4 BIC razors (minimum)
A scavanged watch. Naturally you'll need some kind of body, and a blastic housing for a watch is the choise for this project.
A small saw. I actually used a lazer-cut bred-knife without problems.
Drills or a hot needle . All the joints are wire-connected which makes it essential with holes roughly the size of the wire. A hot needle (keep it over a flame) will do, but it's messy as the plastic evaporates with ridges and the needle easily gets stucked as it cools. Use a drill if you have one.
Metal wires. A myst for joints. You can actually use tooth-pics or similar as alternatives as long as there are no serious friction or too loose joints (this is the main job; finding that right looseness of joints and yet keep them sturdy). I also used brass-wire (quite flexible) for the connection of the arm-to-leg movement.
A good glue-gun. If you want all the parts to stick this is a must. Super-glue or similar will also do it, but plastic has a tendency to flex and crack the glue-points over time.
A CD, a big CD-case and a felt-pen hat or similar as an axle . The spider is attached to the central column of a CD-spindle (one of those where you have like 50 CD-R records from the store.
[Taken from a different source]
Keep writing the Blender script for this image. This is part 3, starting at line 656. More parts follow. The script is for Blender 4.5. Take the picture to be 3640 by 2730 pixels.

Through the column I used a wooden flower-pin as an axle. The axle is then attached to the CD which is locked to wheels from a toy-car . The wheels are connected to a lever that you turn to move the whole thing. I also attached an axle under the cd which have two toy-wheels attached to secure the position of the CD-record.

I also used square pearl that I found in my daughers playpen which elimitaded the need for some drilling in the casing, but I don't think they are needed. Yet you'll need some kind of extension between the upper and lower case to created enough space for the mechanics.

Step 2: Basic Cutting.

If you only have four razors (I had a whole bag of them) you have to be very careful while cutting the joints! Those razors are made from a quite low-grade plastic and can crack if you have a blunt or highly ridged saw, or knife. Take your time and 'measure twice, cut once'.
The front and back legs were cut to fit over the bracelet-columns (those four black extensions in the picture) and then drilled. You should cut the BIC-handles similar to what is shown in the piture so that those legs are flexible in the right direction.  This is a good excersize in creation of certain kind of DOS (Degrees Of Freedom) for your future advanced projects.

Step 3: Assembly.

This is the fun part if you did the previous step right and a hustle if you didn't. For looks I attached one of the bracelet-sleeves as a tail together with the hind legs (there is just a long wire through the whole thing). The movement of the legs is acheived with a single arm that rotates in the center of the housing. At this arm there are a very thin wire attached to each leg that follows the rotation of the arm. This is actually NOT the right way to do it if you would like a natural movement of the legs as they should move in opposite directions and therefor act with opposite-moving circles/cogwheels. But this is a very simple project in which I settled with a bsaic movement of four of the eight legs, so...
The brightly colored parts are square pearls that was glued to the housing. They were pre-drilled and a simple way to avoid drilling of the case itself. You actually need clearance enough for the arm that will pull the wires. I glued it all together as shown in the picture. 

Step 4: The Mechanics.

Now to the fine-tuning. I created an axle from a small needle (very stiff metal) that I heated and inserted through a short piece of plastic pin. The pin was then drilled and glued to the long axle (a wooden flower-stick in this case). The lid shown in the previous picture are glued to the central column of the CD-box after it's been drilled through and the axle inserted into this.
The trick is to add the wires between the legs and attach them around the needle without creating neither to much traction or slack.
When you are able to turn the unit with axle, wires and legs without problems it's time to lower the axle through the central column. Find a good height for the placement of the CD and cut the axle at that height.

Step 5: Final Assembly.

You probably got a good overview in the drawing. I glued the hat of a permanent marker in the center of the CD, drilled a proper hole through it and attached the axle. Then I got another BBQ-stick on which I attached two wheels from a small toy-car. Those are needed as there are a lot of pressure and friction needed for the top-wheel that will turn the whole thing. The top-wheel with an axle from the same toy are then attached though a hole in the plastic casing of the CD-box (naturally you turn the casing upside down this time).
The plastic are not enough to keep the wheel-axle in the right position, so I drilled another BIC-razor that act both as a lid-lock and a support-column for the axle as seen in the picture. The trick is to attache the CD to the central axle and thread the toy-wheel though the hole of the casing and supporting razor while you're closing the whole thing. It feels similar to building a bottle-ship.
Finally, when you feel that the machinery turns without to much hustle, you can add a lever at the toy-car axle to your own liking. I used yet another BIC for this and plenty of glue-gun plastic. Then, when I was sure the configuration did what it should I sealed the razor which act as a support-column for the axle and another one on opposite side.

Well, as always there are a million different ways to create things like this from junk. I built this project as a way to show my kids some simple mechanics but also as an example of DIY-kinematics and a way to join the Instructables community. Thank you for reading this far, and good luck with your own projects!